Naahm Deplume said...

Finally, you are talking some sense. Fact is, you are both right. What it comes down to is a disagreement over how we, in this macroeconomy, slice the pie. Further, you allude to a concept I have long since believed, which is that redistribution is, in essence, a form of protection--we pay poor people to not riot and loot.

Unfortunately, as I indicated before, there are no easy solutions and the major parties are not going to give us any. Perhaps becoming th United States of Europe would result in a leveling of things, but there is much discontent and malaise and economic dislocation there as well. Indeed, it isn't americans making all those bahamian bankers wealthy.

Consumption taxes would be equally unpalatable (although I would certainly want them) because they are seen as "regressive." The wealthy and thrifty would benefit because they devote a smaller percentage of their income to consumption.

As for offshore accounts being attacked, there are already copious reporting requirements. To be more effective, the Congress would have to require foreign banks to turn over info. Like that's gonna happen. Domestic banks have reporting requirements, and the IRS "has vays to make you talk" when it comes to finding repatriated income. In fact, it isn't rich folks that the IRS focuses on, it is international commerce--that is where you can really do some income shifting.

Incidentally, you rail about CEO pay. You can always do what Ben and Jerry's did and cap it by law. But then they found that they could not attract managerial talent. How about replacing CEOs? Good luck running GM with a committee of employees. In order to do away with such excesses, the shareholders must act, which they won't do as long as the CEO is getting results for them (by, e.g., cutting benefits). You could always remove shareholders from control over US corporations, but you would not much like the ensuing market crash and depression. Finally, you can take the only obvious steps, which is to mandate better benefits, pay, etc. In two years, everyone will be driving japanese cars and GM and Ford will be shuttered.

No, there are no easy solutions.

Barking Up Trees said...

wow! praise from thee... !

you know, i think i've actually absorbed much of what you and the brother keep pounding in my noggin...

but, uhm, speaking of japan, i believe they've been capping CEO pay since... well, a while ago...
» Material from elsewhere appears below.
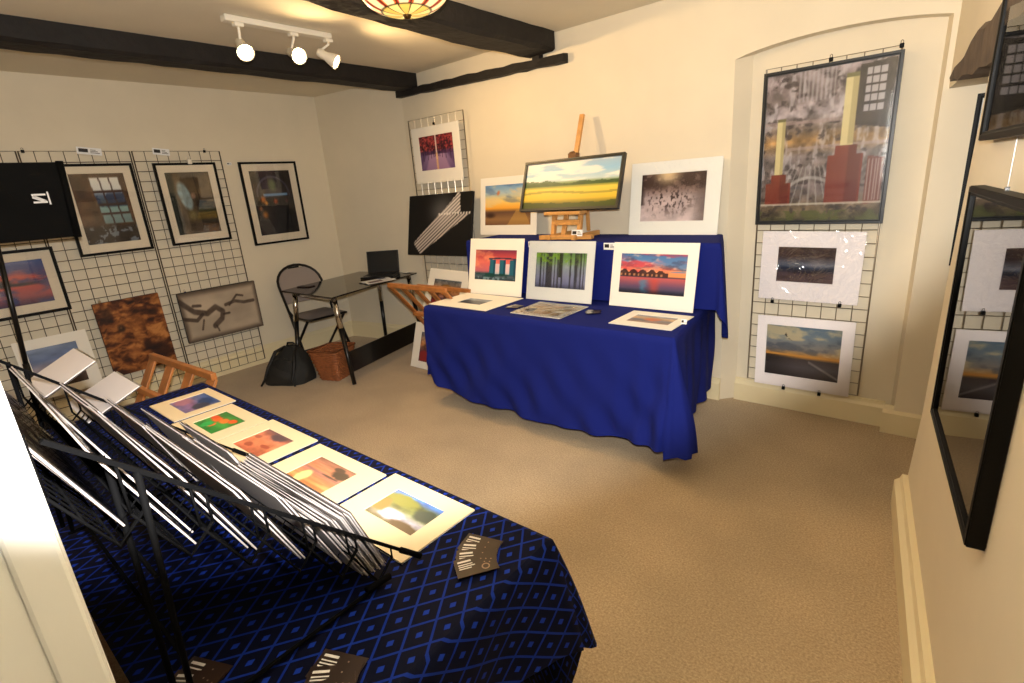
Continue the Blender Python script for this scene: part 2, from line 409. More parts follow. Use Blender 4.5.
def art_village(u, v):
    n = fbm(u*4+v*2, v*8, 141)
    c = grad(v, [(0,(50,70,90)),(.2,(110,84,110)),(.4,(190,100,100)),(.46,(230,150,100)),(.6,(235,150,110)),(.8,(150,140,170)),(1,(70,110,160))])
    c = mixc(c, (206,74,84), ss(.46,.66,n)*(v > .5)*.75); c = mixc(c, (84,134,180), ss(.5,.34,n)*(v > .55)*.75); c = mixc(c, (236,190,170), ss(.56,.7,fbm(u*7, v*12, 147))*(v > .52)*.6); c = mixc(c, (70,66,90), ss(.5,.3,fbm(u*6, v*10, 149))*(v > .6)*.5)
    c = mixc(c, (70,150,180), ss(.1,.0,abs(u-.3-.2*n))*(v < .36)*.5); c = mixc(c, (210,80,60), ss(.12,.0,abs(u-.55))*(v < .38)*.5)
    ro = .53+.08*np.abs(np.sin(u*22))*ss(.75,.6,u)
    c = mixc(c, (60,46,50), (v > .42)*(v < ro)*(u < .74)*.85); c = mixc(c, (235,170,120), (v > .45)*(v < .5)*(np.sin(u*90) > .3)*(u < .7)*.6)
    c = mixc(c, (60,60,80), (abs(v-.43) < .012)*.7); c = mixc(c, (40,36,46), ss(.15,0,v)*.7)
    return c
def art_station(u, v):
    n = fbm(u*6, v*8, 151)
    c = grad(v, [(0,(84,82,60)),(.08,(120,104,84)),(.2,(104,94,92)),(.45,(124,114,112)),(.55,(160,126,82)),(.62,(120,106,96)),(.72,(160,150,152)),(.85,(128,116,116)),(1,(150,138,140))])
    c = c*(.5+1.*fbm(u*13, v*20, 153))[..., None]; c = mixc(c, (206,198,200), ss(.55,.7,fbm(u*22, v*9, 155))*(v > .3)*.55); c = mixc(c, (62,54,56), ss(.46,.3,fbm(u*18, v*26, 157))*.7)
    for k in range(9): c = mixc(c, (186,180,182), (np.abs(u-.28-.035*k) < .006)*(v > .8)*.5)
    c = mixc(c, (170,150,146), (abs(v-.68+.02*u) < .012)*.6); c = mixc(c, (170,152,148), (abs(v-.5) < .01)*(u > .2)*.6)
    c = mixc(c, (34,28,28), inpoly(u, v, [(.74,.62),(1,.58),(1,1),(.74,.98)])*.75)
    for i in range(3):
        for j in range(5): c = mixc(c, (205,198,200), (abs(u-.86-.05*i+.05) < .02)*(abs(v-.72-.055*j) < .02)*.8)
    c = mixc(c, (200,196,190), ss(.03,.01,abs(np.hypot((u-.42)/.7, (v-.1)/.55)-.36))*(v > .12)*.6)
    for k in range(-5, 6): c = mixc(c, (180,176,172), ss(.008,.003,abs(u-.42-k*.05*(.6-v)*3))*(v > .1)*(v < .38)*.55)
    for (x0, x1, yt, cx, cw, ct) in ((.03,.25,.33,.15,.035,.7),(.58,.86,.5,.69,.05,.93)):
        c = mixc(c, (214,200,150), (abs(u-cx) < cw)*(v > yt-.05)*(v < ct)*.95); c = mixc(c, (150,136,96), (abs(u-cx-cw*.55) < cw*.4)*(v > yt)*(v < ct)*.5); c = mixc(c, (120,116,80), (abs(u-cx) < cw)*(abs(v-ct) < .012))
        m = cx; hw = (x1-x0)/2
        br = (abs(u-m) < hw)*(v > .12)*(v < yt-.06)+(abs(u-m) < hw*.6)*(v < yt)*(v > .12); br = np.clip(br, 0, 1)
        c = mixc(c, (128,58,44), br*.95); c = mixc(c, (92,40,34), br*(abs(u-m-hw*.5) < hw*.35)*.5)
    c = mixc(c, (120,64,56), inpoly(u, v, [(.86,.1),(.99,.12),(.99,.4),(.86,.42)])*.8)
    for k in range(5): c = mixc(c, (190,176,170), (abs(u-.88-.023*k) < .004)*(v > .13)*(v < .4)*.6)
    c = mixc(c, (96,100,60), (v < .07)*(fbm(u*14, v*10, 5) > .5)*.8); c = mixc(c, (204,196,180), (abs(v-.115) < .008)*.7)
    return c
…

and how's that goin' for 'em, eh... ?

Barking Up Trees said...

one more point about capping CEOs: if it is mandated that ALL business cap CEO pay (as well as the rest of the corporate officers) what're they gonna do as alternative -- go play baseball... ?

nah, citing ben & jerry's and ben & jerry's only is an ineffective argument against a GREAT! idea...

but thanks for playing...

Naahm Deplume said...

First, you focus on pay, not on how execs are really compensated, through stock options. These are heavily regulated to force recipients to pay taxes on them, even when they haven't resulted in gains. As for the amount of comp., options and other pay are usually tied to performance. So, performance must have been good.

Yes, Japan caps pay, but what about stock options, other corporate perks and excesses that we don't permit here, and the pervasive keiretsu system? Fact is, Japanese CEOs are just as fat and happy as ours. How do we explain that? I don't know. In fact, it hasn't been that good for japanese companies for awhile now, so what do we make of that?

As for Ben and Jerry's, that is an example of unilateral change, and proof that unilateral change will not work. It has to be economywide. In fact, I am pretty sure that they discontinued it because no one with talent would do it for that wage. Hell, in my biz, I find that talent doesn't stay in the geographic area that I work in. Why stay in a shithole of a state when you can go to NYC, DC or Boston to work, get more money and better lifestyle?

But we theorize and disagree to death. My $0.02? Go ahead and implement caps, and then watch the results. They won't be pretty. Even if you get all Eliot Spitzer on CEOs and sue them for making too much money, like Grasso, you get only one bite at the apple. After Spitzer went on the warpath, CEO pay packages were rewritten wholesale. Now, you will see them start to move out of NY, something that had been threatened before, and will continue if Eliot signals his typical view of big business as a source of extorted funds through litigation. Could be good for NJ and PA though.

Barking Up Trees said...

in terms *i* can understand, NYC (boston) may lose pedro w/his $55M, but can promote papelbon for, what, $800K... ?

redistribute the elephant's income/stock options to a greater pool of talent, and four or five gems will rise to the surface for a lot less...

is why the dems got smart w/dean's 50-state plan (or the red sox under henry building a rich farm system vs. free agent bloat under the yawkey estate), irrespective of carville, rahm & the clintonistas bitching about dc elites not getting *their* cut...

standing by my GREAT idea...

Barking Up Trees said...

addendum: i think honda & toyata are doing JUST FINE these days w/their hybrid sales vs. ford & g.m., m'man...

Naahm Deplume said...

Re: Papelbon - that is the essence of capitalism: taking advantage of disparities and inefficiencies. If companies can mine talent from unlikely sources, they are well advised to do so. But, being risk adverse, directors go with names they know, and the names carry hefty price tags. Happens in my biz, and I don't like it, but until you indemnify directors, don't expect changes.

As for Honda/Toy and hybrids, good for them. Better product, better engineering, and the product of a culture that is better focused on competing. Again, don't like it but it doesn't explain how capping CEO pay is gonna change it.

Barking Up Trees said...

well, it'd make ME feel better... !!